There’s one thing you can do today that will improve your relationship almost instantly.  It won’t cost you anything more than a little thought and effort.

The problem is, most couples forget to do this one thing for each other, and that’s doing and saying things to boost each other’s self-esteem.

Doesn’t sound that difficult in theory, but in practice… few couples are actively doing it!

In this blog, I’ll talk about the importance of self-esteem and then give you 3 tips for things you can do to start boosting your partner’s self-esteem today.  Then, hopefully they will remember to return the favor after you have paved the way.  Please keep reading…

Why Self-Esteem Matters in Relationships

You like to be around people who make you feel good, right?  No one really wants to be around people who make them feel miserable about themselves.  That would be masochistic, which generally speaking, isn’t most people’s thing.  Usually, we don’t stick around for long for poor treatment.

A healthy sense of self-esteem contributes to having a healthy relationship.  And no one is immune to wanting to feel good about themselves and their relationship.
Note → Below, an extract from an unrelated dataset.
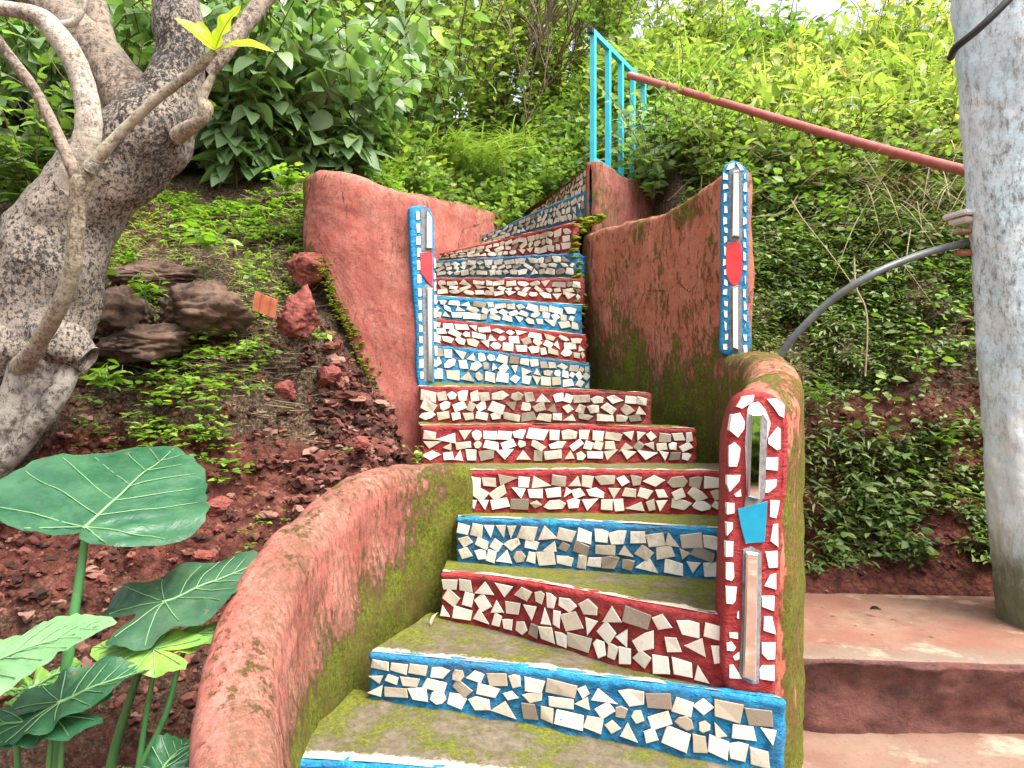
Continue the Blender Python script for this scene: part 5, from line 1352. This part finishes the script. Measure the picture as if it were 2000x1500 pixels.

Women in particular define themselves by their relationships.  If they don’t feel good about themselves, that will have an impact on their relationship, which in turn will impact their sense of self-esteem, creating a dysfunctional cycle where feeling unsuccessful feeds upon itself.

Men also enjoy boosts to their self-esteem.  While they don’t define themselves by the success of their relationships, they do define themselves by their ability to work and provide for those they love… and they like to get acknowledgement for that.

Whether you’re a man or a woman, giving your partner a boost to their self-esteem can result in a positive boost to your relationship.

And how hard is it to do?  Even if your relationship is currently in a really lousy place, surely you can find one good thing to say about your partner.  It can be something as simple as saying they look nice today.

Next, I will give you 3 tips that will help you formulate self-esteem boosting compliments.  There are a few categories where anyone—male or female—would like to hear praise.

Self-Esteem Booster #1: Compliment Sexual Performance

I don’t think there’s anyone who doesn’t want to hear about their prowess in bed.

Think of what happens when we’re told we’re not good at something… we tend to hold back out of fear of not doing it right.

So this one has a dual benefit: if you tell your partner what a great job they do in pleasing you, then they feel good about that ability and aren’t as likely to hold back.  Now, not only did your partner’s self-esteem get a boost… your sex life just got one, too.

Self-Esteem Booster #2: Compliment Abilities

If your partner is good at something, whether it’s fixing cars or baking perfect cakes or handling unruly kids—say something.  Let them know you notice their outstanding abilities.

Everyone enjoys recognition for what they do well, but unfortunately, most people only seem to be capable of seeing what others do wrong.

So think how refreshing it will be for your partner to know that you able to see what they can do right.

Self-Esteem Booster #3: Compliment Efforts

Does your partner ever go above and beyond to do something for you?

You may not realize what efforts your partner is making that makes life a little bit nicer for you.  A lot of people take those things for granted.

Often, the reality check comes when you watch another couple in action or hear stories about what other partners don’t do for each other… and that’s when you need to tell your partner, “I appreciate the effort you make when you do X” and fill in the blank.

My best to you in improving your relationship using self-esteem.